Task instructions: Your task is to reproduce, verbatim and without pictures, the lines from the opening of the listing through the line containing "COL = scene.collection".

Dataset content:

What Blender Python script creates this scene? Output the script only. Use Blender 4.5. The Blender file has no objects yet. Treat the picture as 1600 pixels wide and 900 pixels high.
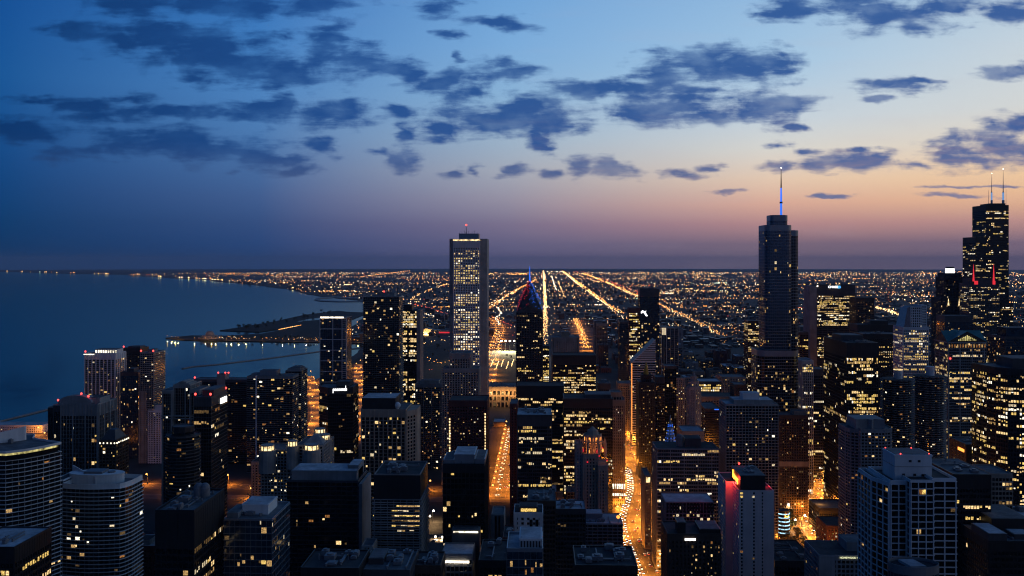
import bpy, bmesh, math, random
import numpy as np
from mathutils import Vector

R = math.radians
rng = random.Random(7)
scene = bpy.context.scene
COL = scene.collection

# ------------------------------------------------------------------ camera
H = 309.0                 # eye height above the street, metres
YAW = R(1.77)             # looking a little east of due south; +Y is south, +X is west
FPX = 1455.0              # focal length in pixels of a 1600 px wide picture
HY = 407.0                # picture row of the eye level
cam_d = bpy.data.cameras.new("Camera")
cam = bpy.data.objects.new("Camera", cam_d)
COL.objects.link(cam)
cam.location = (0, 0, H)
cam.rotation_euler = (R(90), 0, YAW)
cam_d.sensor_width = 36.0
cam_d.lens = FPX / 1600 * 36
cam_d.shift_y = -(450 - HY) / 1600
cam_d.clip_start = 1.0
cam_d.clip_end = 200000.0
scene.camera = cam

# ------------------------------------------------------------------ exposure
vs = scene.view_settings
vs.view_transform = 'Standard'
vs.look = 'None'
vs.exposure = 0.0
vs.gamma = 1.0
vs.use_curve_mapping = False
scene.render.film_transparent = False
cy = scene.cycles
cy.use_denoising = True
cy.max_bounces = 5
cy.diffuse_bounces = 2
cy.glossy_bounces = 3
cy.volume_bounces = 0
cy.transmission_bounces = 2
cy.sample_clamp_indirect = 3.0
cy.sample_clamp_direct = 0.0
cy.caustics_reflective = False
cy.caustics_refractive = False
cy.use_light_tree = True
cy.filter_width = 1.15
cy.denoising_prefilter = 'ACCURATE'


def lin(c):
    c = c / 255.0
    return c / 12.92 if c <= 0.04045 else ((c + 0.055) / 1.055) ** 2.4


def rgb(r, g, b):
    return (lin(r), lin(g), lin(b), 1.0)


# ------------------------------------------------------------------ sky
world = bpy.data.worlds.new("World")
scene.world = world
world.use_nodes = True
wt = world.node_tree
wt.nodes.clear()


class NT:
    """tiny helper for node trees"""

    def __init__(self, tree):
        self.t = tree

    def n(self, kind, **kw):
        nd = self.t.nodes.new(kind)
        for k, v in kw.items():
            setattr(nd, k, v)
        return nd

    def link(self, a, b):
        self.t.links.new(a, b)

    def _in(self, sock, v):
        if hasattr(v, 'node'):
            self.link(v, sock)
        else:
            sock.default_value = v

    def math(self, op, a, b=0.0, c=0.0, clamp=False):
        nd = self.n('ShaderNodeMath', operation=op, use_clamp=clamp)
        for i, v in enumerate((a, b, c)):
            self._in(nd.inputs[i], v)
        return nd.outputs[0]

    def vmath(self, op, a, b=(0, 0, 0), c=(0, 0, 0)):
        nd = self.n('ShaderNodeVectorMath', operation=op)
        for i, v in enumerate((a, b, c)):
            if i < len(nd.inputs) and nd.inputs[i].type == 'VECTOR':
                self._in(nd.inputs[i], v)
        return nd.outputs['Value'] if op in ('DOT_PRODUCT', 'LENGTH') else nd.outputs[0]

    def mapr(self, v, a, b, c=0.0, d=1.0, smooth=True):
        nd = self.n('ShaderNodeMapRange', interpolation_type='SMOOTHSTEP' if smooth else 'LINEAR')
        self._in(nd.inputs['Value'], v)
        for k, x in zip(('From Min', 'From Max', 'To Min', 'To Max'), (a, b, c, d)):
            self._in(nd.inputs[k], x)
        return nd.outputs[0]

    def mix(self, f, a, b, mode='MIX'):
        nd = self.n('ShaderNodeMix', data_type='RGBA', blend_type=mode)
        self._in(nd.inputs[0], f)
        self._in(nd.inputs[6], a)
        self._in(nd.inputs[7], b)
        return nd.outputs[2]

    def ramp(self, f, stops):
        nd = self.n('ShaderNodeValToRGB')
        cr = nd.color_ramp
        while len(cr.elements) < len(stops):
            cr.elements.new(0.5)
        for e, (p, c) in zip(cr.elements, stops):
            e.position = p
            e.color = c
        self._in(nd.inputs[0], f)
        return nd.outputs[0]

    def noise(self, vec, scale, detail=3.0, rough=0.5, dist=0.0):
        nd = self.n('ShaderNodeTexNoise')
        if vec is not None:
            self.link(vec, nd.inputs['Vector'])
        nd.inputs['Scale'].default_value = scale
        nd.inputs['Detail'].default_value = detail
        nd.inputs['Roughness'].default_value = rough
        nd.inputs['Distortion'].default_value = dist
        return nd


W = NT(wt)
tc = W.n('ShaderNodeTexCoord')
d = W.vmath('NORMALIZE', tc.outputs['Generated'])
sep = W.n('ShaderNodeSeparateXYZ')
W.link(d, sep.inputs[0])
el = W.math('MULTIPLY', W.math('ARCSINE', sep.outputs[2]), 180 / math.pi)
az = W.math('MULTIPLY', W.math('ARCTAN2', sep.outputs[0], sep.outputs[1]), 180 / math.pi)   # 0 = south, + = west
t_el = W.math('POWER', W.mapr(el, -1.0, 90.0, 0.0, 1.0, smooth=False), 0.5)


def elp(deg):
    return max(0.0, min(1.0, (deg + 1) / 91)) ** 0.5


SKY = {   # azimuth: {elevation: sRGB}
    -180: {-.5: (48, 60, 88), 2: (52, 68, 106), 6: (51, 74, 118), 12: (46, 76, 126), 25: (32, 62, 110), 60: (16, 40, 78)},
    -90: {-.5: (7, 30, 60), 2: (9, 36, 72), 6: (12, 46, 88), 12: (14, 54, 104), 25: (12, 48, 98), 60: (12, 38, 82)},
    -31: {-.5: (8, 48, 90), .4: (9, 51, 95), 1: (9, 54, 100), 2.2: (11, 59, 108), 3.8: (14, 65, 120), 5.5: (17, 71, 131), 7.5: (20, 78, 141),
          10: (23, 85, 150), 13: (20, 80, 149), 16: (15, 74, 145), 25: (13, 58, 118), 60: (14, 42, 88)},
    -17: {-.5: (38, 66, 114), .4: (38, 67, 116), 1: (41, 71, 122), 2.2: (52, 79, 128), 3.8: (65, 94, 144), 5.5: (71, 108, 160), 7.5: (76, 122, 177),
          10: (76, 130, 190), 13: (64, 124, 190), 16: (50, 112, 184), 25: (30, 84, 152), 60: (16, 48, 98)},
    -2: {-.5: (98, 94, 126), .4: (100, 96, 130), 1: (104, 100, 133), 2.2: (124, 114, 142), 3.8: (152, 147, 165), 5.5: (164, 170, 184), 7.5: (156, 180, 203),
         10: (139, 179, 215), 13: (124, 172, 219), 16: (112, 164, 216), 25: (60, 116, 182), 60: (20, 56, 110)},
    13.6: {-.5: (128, 110, 126), .4: (126, 108, 126), 1: (128, 108, 126), 2.2: (182, 138, 140), 3.4: (219, 172, 154), 4.8: (230, 202, 178), 6.6: (216, 214, 208),
           8.3: (198, 211, 221), 11.5: (166, 200, 228), 16: (144, 184, 222), 25: (80, 136, 196), 60: (24, 62, 118)},
    27: {-.5: (126, 106, 124), .4: (124, 105, 124), 1: (126, 106, 125), 2.2: (192, 146, 140), 3.4: (232, 183, 147), 4.8: (242, 204, 162), 6.6: (228, 214, 196),
         8.3: (212, 215, 214), 11.5: (198, 212, 222), 16: (168, 197, 222), 25: (96, 148, 202), 60: (26, 66, 122)},
    75: {-.5: (96, 84, 102), .4: (100, 86, 104), 1: (128, 102, 114), 2.2: (206, 146, 122), 3.8: (238, 184, 138), 5.5: (240, 204, 158), 7.5: (226, 214, 190),
         10: (200, 214, 224), 13: (164, 200, 226), 25: (74, 130, 190), 60: (24, 62, 116)},
}
keys = sorted(SKY)
cols = []
for k in keys:
    st = sorted(SKY[k].items())
    cols.append(W.ramp(t_el, [(elp(e), rgb(*c)) for e, c in st]))
sky = cols[0]
for i in range(1, len(keys)):
    sky = W.mix(W.mapr(az, keys[i - 1], keys[i], smooth=False), sky, cols[i])
sky = W.mix(W.mapr(az, 75, 180, smooth=True), sky, cols[0])

# --- clouds: banks laid out by direction, frayed by noise
fwd = (-math.sin(YAW), math.cos(YAW), 0)
rgt = (math.cos(YAW), math.sin(YAW), 0)
df = W.math('MAXIMUM', W.vmath('DOT_PRODUCT', d, fwd), 0.05)
u = W.math('DIVIDE', W.vmath('DOT_PRODUCT', d, rgt), df)
v = W.math('DIVIDE', sep.outputs[2], df)
uv = W.n('ShaderNodeCombineXYZ')
W.link(u, uv.inputs[0])
W.link(v, uv.inputs[1])
uv = uv.outputs[0]
stretch = W.vmath('MULTIPLY', uv, (1.0, 2.3, 1.0))
warp = W.noise(stretch, 9.0, 4.0, 0.55)
w1 = W.vmath('MULTIPLY', W.vmath('SUBTRACT', warp.outputs['Color'], (.5, .5, .5)), (0.075, 0.022, 0.0))
warp2 = W.noise(stretch, 34.0, 3.0, 0.6)
w2 = W.vmath('MULTIPLY', W.vmath('SUBTRACT', warp2.outputs['Color'], (.5, .5, .5)), (0.022, 0.010, 0.0))
p = W.vmath('ADD', W.vmath('ADD', uv, w1), w2)
CLOUDS = [  # direction as (x, y) on a 1600 wide map, half sizes
    (200, 4, 60, 18), (310, 4, 110, 22), (400, 8, 60, 18), (500, 6, 60, 12), (130, 50, 40, 14), (250, 60, 80, 28), (310, 76, 80, 34),
    (380, 105, 80, 28), (440, 112, 55, 24), (300, 118, 22, 8), (445, 58, 25, 7), (510, 70, 26, 38), (540, 95, 50, 24), (600, 105, 46, 16),
    (640, 116, 30, 12), (700, 130, 46, 15), (740, 142, 46, 12), (672, 10, 26, 15), (765, 32, 32, 8), (800, 42, 28, 10), (705, 57, 20, 6),
    (710, 88, 9, 6), (775, 103, 26, 12), (800, 116, 38, 10), (70, 153, 52, 6), (130, 162, 60, 9), (205, 155, 34, 9), (190, 178, 60, 12),
    (260, 178, 80, 11), (360, 178, 60, 9), (410, 170, 40, 12), (445, 165, 22, 14), (500, 172, 44, 19), (550, 176, 42, 17), (625, 172, 26, 8),
    (45, 200, 66, 18), (100, 241, 42, 10), (190, 220, 42, 20), (250, 222, 50, 18), (300, 226, 50, 16), (350, 232, 40, 18), (400, 242, 36, 22),
    (450, 248, 26, 10), (370, 268, 16, 5), (472, 267, 19, 9), (505, 228, 24, 13), (597, 235, 22, 6), (635, 250, 20, 18), (635, 205, 14, 14),
    (700, 190, 32, 24), (740, 182, 60, 22), (800, 180, 60, 26), (860, 178, 50, 22), (872, 200, 40, 12), (845, 215, 18, 20), (900, 145, 50, 10),
    (940, 138, 60, 12), (990, 140, 56, 14), (1040, 112, 46, 24), (1100, 102, 52, 26), (1150, 96, 56, 22), (1210, 92, 40, 18), (1010, 175, 56, 15),
    (1060, 166, 50, 20), (1090, 182, 60, 12), (1060, 148, 60, 20), (1190, 160, 58, 26), (1160, 180, 50, 12), (1230, 162, 30, 14), (900, 258, 20, 14),
    (955, 262, 28, 15), (805, 267, 20, 9), (853, 270, 15, 7), (705, 272, 15, 7), (736, 268, 12, 6), (1070, 269, 36, 6), (1105, 260, 20, 5),
    (1220, 258, 22, 9), (1270, 262, 32, 9), (1320, 257, 58, 13), (1370, 252, 30, 9), (1430, 257, 30, 6), (1260, 242, 22, 5), (1350, 236, 16, 4),
    (1205, 228, 26, 5), (1240, 198, 19, 6), (1500, 237, 54, 18), (1560, 228, 60, 24), (1595, 200, 50, 16), (1610, 245, 60, 14), (1400, 134, 50, 10),
    (1440, 126, 28, 6), (1370, 160, 22, 5), (1592, 115, 50, 11), (1230, 8, 32, 18), (1320, 14, 52, 20), (1380, 20, 62, 24), (1440, 20, 60, 24),
    (1490, 10, 32, 15), (1590, 18, 44, 20), (1280, 308, 40, 3), (1490, 305, 42, 3), (1520, 289, 70, 2.5), (1150, 300, 30, 3)]
mn = None
for (cx, cy_, rx, ry) in CLOUDS:
    rx *= 1.5
    ry *= 1.5
    sx, sy = FPX / rx, FPX / ry
    q = W.vmath('MULTIPLY_ADD', p, (sx, sy, 0), (-(cx - 800) / rx, -(HY - cy_) / ry, 0))
    ln = W.vmath('LENGTH', q)
    mn = ln if mn is None else W.math('SMOOTH_MIN', mn, ln, 0.35)
grain = W.noise(W.vmath('MULTIPLY', uv, (1.0, 1.9, 1.0)), 25.0, 7.0, 0.55, 0.3)
streak = W.noise(W.vmath('MULTIPLY', uv, (1.0, 7.0, 1.0)), 15.0, 5.0, 0.6)
dens = W.math('ADD', W.math('SUBTRACT', 1.0, mn), W.math('MULTIPLY', W.math('SUBTRACT', grain.outputs['Fac'], 0.55), 2.2))
dens = W.math('ADD', dens, W.math('MULTIPLY', W.math('SUBTRACT', streak.outputs['Fac'], 0.5), 1.5))
cov = W.mapr(dens, -0.22, 0.64)
ccol = W.mix(W.mapr(az, -31, -10, smooth=False), rgb(12, 52, 104), rgb(30, 76, 142))
ccol = W.mix(W.mapr(az, -10, 20, smooth=False), ccol, rgb(42, 86, 152))
ccol = W.mix(W.mapr(el, 7.2, 4.2), ccol, W.mix(W.mapr(az, -31, 20, smooth=False), rgb(38, 70, 118), rgb(100, 114, 156)))
tone = W.noise(stretch, 14.0, 4.0, 0.55)
ccol = W.mix(W.mapr(tone.outputs['Fac'], .42, .72, 0.0, 0.30), ccol, sky)
glowm = W.math('MULTIPLY', W.mapr(streak.outputs['Fac'], .45, .75), W.math('MULTIPLY', W.mapr(az, -12, 18, 0.0, 0.42), W.mapr(el, 10.5, 4.0)))
ccol = W.mix(glowm, ccol, rgb(178, 146, 146))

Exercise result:
What Blender Python script creates this scene? Output the script only. Use Blender 4.5. The Blender file has no objects yet. Treat the picture as 1600 pixels wide and 900 pixels high.
import bpy, bmesh, math, random
import numpy as np
from mathutils import Vector

R = math.radians
rng = random.Random(7)
scene = bpy.context.scene
COL = scene.collection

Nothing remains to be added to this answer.